July 11, 2016 Jeanette Snider

I recently took an intergroup dialogue-training course for administrators and graduate students interested in leading a related course offered at my university. We were ushered through a number of activities to explore our own life experiences and interrogate any biases we might bring to our class as facilitators. One of the exercises that particularly stood out to me during the training was the “Racialized Life Map” worksheet. We were asked to record the first 5 experiences we can recall in which we encountered or recognized ourselves as racialized beings.

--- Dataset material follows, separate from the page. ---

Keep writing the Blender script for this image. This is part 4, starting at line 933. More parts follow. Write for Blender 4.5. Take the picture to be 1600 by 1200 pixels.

As a Black biracial (African American and German American) woman several moments came to mind. I can remember in kindergarten, being asked if I was adopted by my classmates after my father came in for career day. I recall getting strange stares from my father’s coworkers on take-your-daughter-to-work-day or even being called the “N word” by a white classmate in 6th grade after school.


The memories continue…my first recollection of being tokenized by my middle school history teacher occurred when she asked me to speak on behalf of African Americans in class when the topics of slavery and the Civil Rights movement arose. As a high school senior, I vividly recall my guidance counselor telling me I had a strong chance of getting admitted to my top college choice, an elite, small public university in southern Virginia, because I am black. I was constantly socialized and treated as an African American woman. You see, in my mind, I didn’t have a choice to be biracial. Based on the aforementioned interactions along with a lifetime of experiences, I have identified as Black for most of my life. This, often conscious decision is based on people’s perceptions of my racial identity.


I was born in Virginia 20 years after the Loving v. Virginia (1967) Supreme Court case, which ended anti-miscegenation laws in the United States and made it possible for my parents to get married legally. I grew up in Northern Virginia with my African American mother (Bronx, NY) and German-American father (Fulda, OH) and my older brother. We lived in a predominately White neighborhood and subsequently I attended predominately White schools. My close friend group was a microcosm of my school, predominately White, until I entered middle school. With the joining of multiple schools in the area, I had many more interracial interactions and friendships. My friend group quickly changed from primarily White to primarily Black. This trajectory continued throughout the rest of my life. I found more comfort, sense of belonging and connection with the Black community in multiple spaces. That was my safe space and it’s where I remained. I maintained these friendships until I started college at a small, predominantly White university in Williamsburg, Virginia.


College propelled me into a state of exploration and afforded me the space to become aware of my racial/ethnic identity. In hopes of feeling a greater sense of belonging and community, I choose to participate in predominantly Black organizations. On campus, I served as Vice President in the Black Student Union, Education Chair of our collegiate chapter of the NAACP, and also joined a historically black sorority, Alpha Kappa Alpha Sorority, Incorporated, which I later became chapter President. These affiliations connected me to administrators and faculty who had a significant impact on my collegiate experience. My mentors in college were mainly people of color. Because I identified as African American, I looked to African American faculty, administrators and spiritual leaders for guidance and affirmation during my undergraduate and graduate years.


Graduate school has afforded me the opportunity to explore multiracial literature and delve into the lived experience of multiracial people. I discovered connections between myself and other multiracial people that I had never experienced firsthand. Although I still experience this world as an African American woman, I am much more inclined to share my biracial identity and embrace the intricacies and complexities of my broader identity. I hope that my work in the field of higher education will one day contribute to multiracial scholarship for years to come.


Jeanette Snider is an Assistant Director in the Undergraduate Program at the Robert H. Smith School of Business at the University of Maryland. Jeanette is currently in her third year of doctoral studies in Maryland's Higher Education Administration program. She has a passion for working with students and helping them reach their full potential at all levels of their educational journey. This is reflected in the programs, initiatives, publications and consulting experiences she has led or participated in while at the university. Jeanette’s research interests’ center around multiracial/biracial student experiences as well as high achieving African American students at predominantly White institutions, and issues related to race, equity, and diversity.